It has been almost seven months since I've had time to sit down and write a blog post. All kinds of things have happened in that time. Vista and Office have RTM'd, which is great - I am very excited about Office 2007, more than I was about Office 2003, and that's saying a lot! I honestly believe the UI changes are going to make this a worthy upgrade. Vista will be much more exciting once drivers catch up, although I thought it was impressive that my old eMachines M6809, since replaced, had every single piece of hardware picked up by later releases. Can't say that about XP on the same hardware... Of course, my replacement (Gateway 7508GX), does not have drivers for audio available yet, and the Synaptics Vista driver is not yet openly available for some reason only Synaptics understands.
Meanwhile, IE7 was released, with the usual pro and con arguments. I was at a large Fortune 100 site the other day where they were telling all users to not upgrade to IE7 because some applications would break. Frankly, this is idiotic. The betas have been out forever. There is absolutely no excuse for not having an application ready for IE7.
Also in my space, two important Windows Embedded releases occured earlier this month. The Windows XP Embedded Service Pack 2 Feature Pack 2007 was released, which adds a lot of important changes including file-based EWF and official USB boot support in the box. (This latter item was a huge demand item.) The OS components have also been refactored, meaning you get much more control over what you have and why...

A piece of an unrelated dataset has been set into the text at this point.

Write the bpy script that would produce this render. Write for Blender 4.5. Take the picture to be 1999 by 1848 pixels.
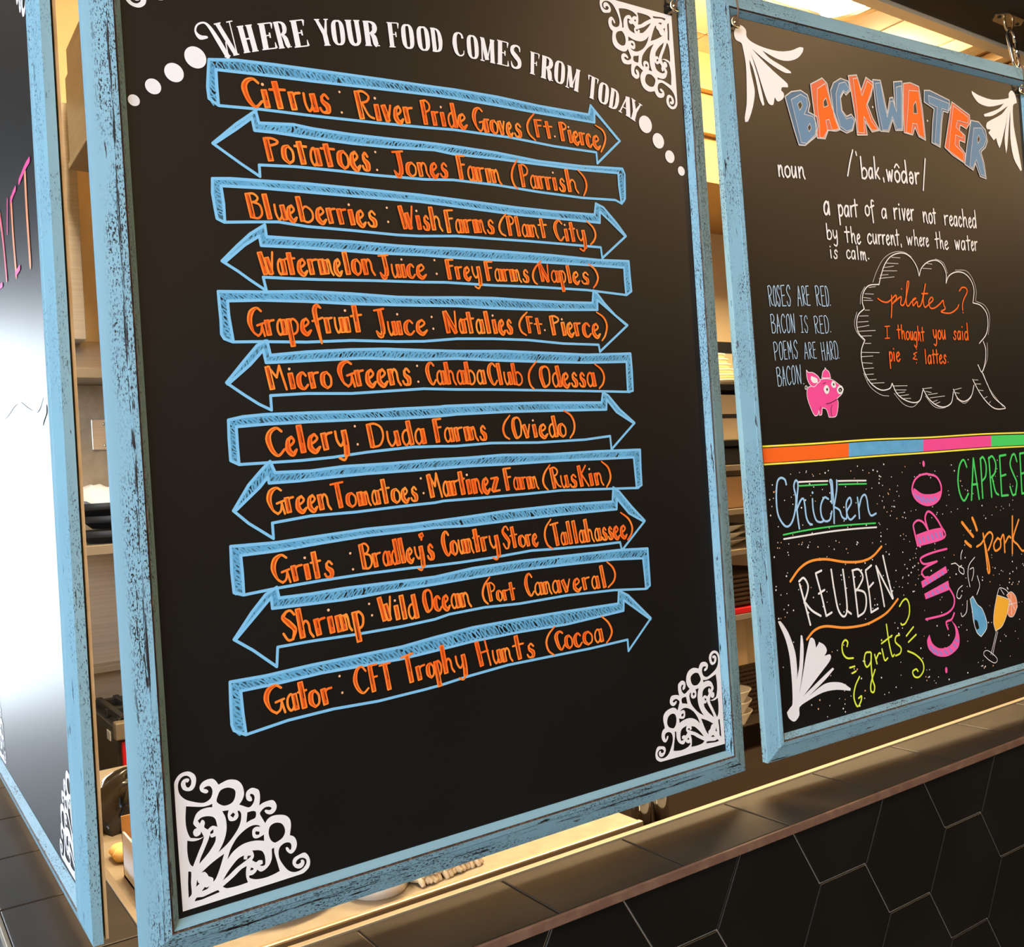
# Restaurant pass-through: three framed chalkboards hung over a tiled ledge, kitchen behind.
import bpy, bmesh, math, random
from mathutils import Vector, Matrix
from mathutils.geometry import tessellate_polygon

for o in list(bpy.data.objects):
    bpy.data.objects.remove(o)
SC = bpy.context.scene
COL = SC.collection
RND = random.Random(11)

# ------------------------------------------------------------------ camera
cam_d = bpy.data.cameras.new('camera')
cam_d.sensor_fit = 'HORIZONTAL'
cam_d.sensor_width = 36.0
cam_d.lens = 33.73
cam_d.clip_start = 0.02
cam = bpy.data.objects.new('camera', cam_d)
COL.objects.link(cam)
cr, cf, cu = (Vector((0.82436455, -0.56288738, -0.05984045)), Vector((0.56417214, 0.82563733, 0.0057264)),
              Vector((0.04618319, -0.03848096, 0.99819153)))
cam.matrix_world = Matrix(((cr.x, cu.x, -cf.x, -0.19488745), (cr.y, cu.y, -cf.y, -0.78949992),
                           (cr.z, cu.z, -cf.z, 0.3322866), (0, 0, 0, 1)))
SC.camera = cam

# ------------------------------------------------------------------ world, exposure
world = bpy.data.worlds.new('sky')
SC.world = world
world.use_nodes = True
world.node_tree.nodes['Background'].inputs['Color'].default_value = (0.55, 0.7, 1.0, 1)
world.node_tree.nodes['Background'].inputs['Strength'].default_value = 0.6
SC.view_settings.view_transform = 'Standard'
SC.view_settings.look = 'None'
SC.view_settings.gamma = 1.0
SC.view_settings.use_curve_mapping = False
SC.view_settings.exposure = 0.6
DAY = 9.5        # daylit glazing on the dining room's left side
DAY_END = 12.0    # glazing at the far end of the dining room
KLAMP = 48.0     # kitchen ceiling lamp diffusers
GLOBE_FILL = 52.0      # warm fill globes added unseen in the dining room


# ------------------------------------------------------------------ helpers
def tag(o, label=None, cat=None, group=None, kind=None):
    if label: o['label'] = label
    if cat: o['category'] = cat
    if group: o['group'] = group
    if kind: o['kind'] = kind
    return o


def thing(name, label, cat, loc=(0, 0, 0), group=None, mat=None):
    o = bpy.data.objects.new(name, None)
    o.empty_display_size = 0.05
    COL.objects.link(o)
    o.location = loc
    if mat is not None:
        o.matrix_world = mat
    return tag(o, label, cat, group)


class MB:
    """Collects faces, then links them as ONE mesh object."""
    def __init__(self):
        self.v = []; self.f = []; self.m = []; self.s = []

    def add(self, verts, faces, m=0, smooth=False):
        b = len(self.v)
        self.v += [tuple(p) for p in verts]
        for f in faces:
            self.f.append([b + i for i in f]); self.m.append(m); self.s.append(smooth)

    def box(self, x0, x1, y0, y1, z0, z1, m=0):
        self.add([(x0, y0, z0), (x1, y0, z0), (x1, y1, z0), (x0, y1, z0), (x0, y0, z1), (x1, y0, z1), (x1, y1, z1), (x0, y1, z1)],
                 [(0, 3, 2, 1), (4, 5, 6, 7), (0, 1, 5, 4), (1, 2, 6, 5), (2, 3, 7, 6), (3, 0, 4, 7)], m)

    def tube(self, path, r, n=10, m=0, closed=False):
        P = [Vector(p) for p in path]
        N = len(P)
        rings = []
        up = Vector((0.12, 0.31, 0.94)).normalized()
        for i in range(N):
            a = P[(i - 1) % N] if (closed or i > 0) else P[i]
            c = P[(i + 1) % N] if (closed or i < N - 1) else P[i]
            t = (c - a).normalized()
            u = t.cross(up)
            if u.length < 0.05: u = t.cross(Vector((1, 0, 0)))
            u.normalize(); w = t.cross(u)
            rr = r[i] if isinstance(r, (list, tuple)) else r
            rings.append([P[i] + (u * math.cos(k * 2 * math.pi / n) + w * math.sin(k * 2 * math.pi / n)) * rr for k in range(n)])
        verts = [p for g in rings for p in g]
        faces = []
        for i in range(N if closed else N - 1):
            j = (i + 1) % N
            for k in range(n):
                faces.append((i * n + k, i * n + (k + 1) % n, j * n + (k + 1) % n, j * n + k))
        if not closed:
            faces.append(tuple(range(n))[::-1]); faces.append(tuple((N - 1) * n + k for k in range(n)))
        self.add(verts, faces, m, True)

    def lathe(self, cx, cy, prof, n=32, m=0):
        verts = []; faces = []
        for r, z in prof:
            for k in range(n):
                a = 2 * math.pi * k / n
                verts.append((cx + r * math.cos(a), cy + r * math.sin(a), z))
        for i in range(len(prof) - 1):
            for k in range(n):
                faces.append((i * n + k, i * n + (k + 1) % n, (i + 1) * n + (k + 1) % n, (i + 1) * n + k))
        self.add(verts, faces, m, True)

    # ---- flat marks on a board face: board x, z in 0.1 mm, lifted h metres off the panel
    def flat(self, pts, faces, h, m=0, rise=None):
        self.k = (getattr(self, 'k', 0) + 1) % 97          # later strokes lie a hair above earlier ones
        h += self.k * 8e-7
        self.add([(p[0] * 1e-4, -(h + (rise[i] if rise else 0)), p[1] * 1e-4) for i, p in enumerate(pts)], faces, m)

    def disc(self, c, r, h, m=0, n=12):
        self.flat([(c[0] + r * math.cos(k * 2 * math.pi / n), c[1] + r * math.sin(k * 2 * math.pi / n)) for k in range(n)], [tuple(range(n))], h, m)

    def poly(self, outer, holes, h, m=0):
        loops = [[Vector((p[0], p[1], 0)) for p in lp] for lp in [outer] + list(holes)]
        tri = tessellate_polygon(loops)
        self.flat([(p.x, p.y) for lp in loops for p in lp], [tuple(t) for t in tri], h, m)

    def ribbon(self, pts, w, h, m=0, smooth=True, caps=True, joints=True):
        """w: one width or a list of widths along the stroke."""
        if len(pts) < 2: return
        W = list(w) if isinstance(w, (list, tuple)) else [w] * len(pts)
        if len(W) != len(pts):
            W = [W[min(int(i * (len(W) - 1) / (len(pts) - 1)), len(W) - 1)] for i in range(len(pts))]
        if not smooth:
            for i in range(len(pts) - 1):
                a = Vector(pts[i]).to_2d(); b = Vector(pts[i + 1]).to_2d(); d = b - a
                if d.length < 1e-6: continue
                nn = Vector((-d.y, d.x)).normalized()
                self.flat([a + nn * W[i] / 2, b + nn * W[i + 1] / 2, b - nn * W[i + 1] / 2, a - nn * W[i] / 2], [(0, 1, 2, 3)], h, m)
                if joints: self.disc(a, W[i] / 2, h, m, 10)
            if joints: self.disc(pts[-1], W[-1] / 2, h, m, 10)
            return
        P, W = spline(pts, W)
        L = []; R = []
        for i in range(len(P)):
            a = P[max(i - 1, 0)]; c = P[min(i + 1, len(P) - 1)]
            d = c - a
            if d.length < 1e-9: d = Vector((1, 0))
            nn = Vector((-d.y, d.x)).normalized() * W[i] / 2
            L.append(P[i] + nn); R.append(P[i] - nn)
        k = len(P)
        st = min(1.5e-7, 6e-5 / k)
        self.flat(L + R, [(i, i + 1, k + i + 1, k + i) for i in range(k - 1)], h, m, [i * st for i in range(k)] * 2)
        if caps:
            self.disc(P[0], W[0] / 2, h, m, 10); self.disc(P[-1], W[-1] / 2, h, m, 10)

    def build(self, name, mats, parent=None, bevel=0.0, smooth_angle=None):
        me = bpy.data.meshes.new(name)
        me.from_pydata(self.v, [], self.f)
        if not isinstance(mats, (list, tuple)): mats = [mats]
        for m in mats: me.materials.append(m)
        me.polygons.foreach_set('material_index', self.m)
        me.polygons.foreach_set('use_smooth', self.s)
        me.update()
        o = bpy.data.objects.new(name, me)
        COL.objects.link(o)
        if parent is not None: o.parent = parent
        if bevel:
            md = o.modifiers.new('edge', 'BEVEL'); md.width = bevel; md.segments = 2; md.limit_method = 'ANGLE'
        return o


def spline(pts, W, sub=5):
    P = [Vector((p[0], p[1])) for p in pts]
    if len(P) == 2:
        return [P[0], P[1]], [W[0], W[1]]
    out = []; ow = []
    n = len(P)
    for i in range(n - 1):
        p0 = P[i - 1] if i > 0 else P[0] * 2 - P[1]
        p3 = P[i + 2] if i + 2 < n else P[-1] * 2 - P[-2]
        p1, p2 = P[i], P[i + 1]
        for k in range(sub):
            t = k / sub
            out.append(0.5 * ((2 * p1) + (p2 - p0) * t + (2 * p0 - 5 * p1 + 4 * p2 - p3) * t * t + (3 * p1 - p0 - 3 * p2 + p3) * t ** 3))
            ow.append(W[i] + (W[i + 1] - W[i]) * t)
    out.append(P[-1]); ow.append(W[-1])
    return out, ow


def closed_spline(pts, sub=3):
    P = [Vector((p[0], p[1])) for p in pts]
    n = len(P); out = []
    for i in range(n):
        p0, p1, p2, p3 = P[i - 1], P[i], P[(i + 1) % n], P[(i + 2) % n]
        # keep real corners sharp
        d1 = (p1 - p0).normalized(); d2 = (p2 - p1).normalized(); d3 = (p3 - p2).normalized()
        s1 = d1.dot(d2) < 0.35; s2 = d2.dot(d3) < 0.35
        m1 = (p2 - p0) * 0.5 if not s1 else (p2 - p1)
        m2 = (p3 - p1) * 0.5 if not s2 else (p2 - p1)
        lim = (p2 - p1).length
        if m1.length > lim: m1 = m1.normalized() * lim
        if m2.length > lim: m2 = m2.normalized() * lim
        for k in range(sub):
            t = k / sub
            out.append(p1 * (2 * t ** 3 - 3 * t * t + 1) + m1 * (t ** 3 - 2 * t * t + t) + p2 * (-2 * t ** 3 + 3 * t * t) + m2 * (t ** 3 - t * t))
    return out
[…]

A much larger release - one which is nearly impossible to overstate - is the release of Windows Embedded CE 6.0. (They didn't call it "Windows Live CE 6.0", so that's something! ;) ). This is a major, unbelievably huge release. It's the largest change in the OS since the release of 1.0 a decade ago. Certain design decisions that have been present since that first release (32 process limit with 32 MB process slots, most notably) have been changed. When I teach Windows CE 5.0, and before that taught Windows CE .NET 4.x, there are certain places where I can explain that things have not changed since 3.0 (e. g. 256 priority levels), and other things that have not changed since 1.0 (e. g. the aforementioned 32 process limit, the general micro-kernel design concepts). With 6.0, lots has changed, and generally for the better. Windows Mobile 6.0 of course comes later, as the Mobile releases always come after the base OS releases. That said, the fact that the CE team had ported Windows Mobile 5.0 to CE 6.0 in a reasonably short time (I can't find a link right now, you'll need to trust me) says that these changes, although radical, don't hurt anywhere as bad as they might seem, as long as you've played by the rules. bSquare, our Windows Embedded partner, has a blog by Jason Browne and others (e. g. Akron office engineer Dean Ramsier) that discusses some issues, as do of course Mike Hall's blog and other blogs.
And I haven't even mentioned much less earth-shattering releases like the new Windows Live Local enhancements like the Outlook plug-in and the new city views.
Oh, yeah, and there's the new version of one of the longest living video game franchises in history...
Lots going on. Little time to deal with it all!!!!!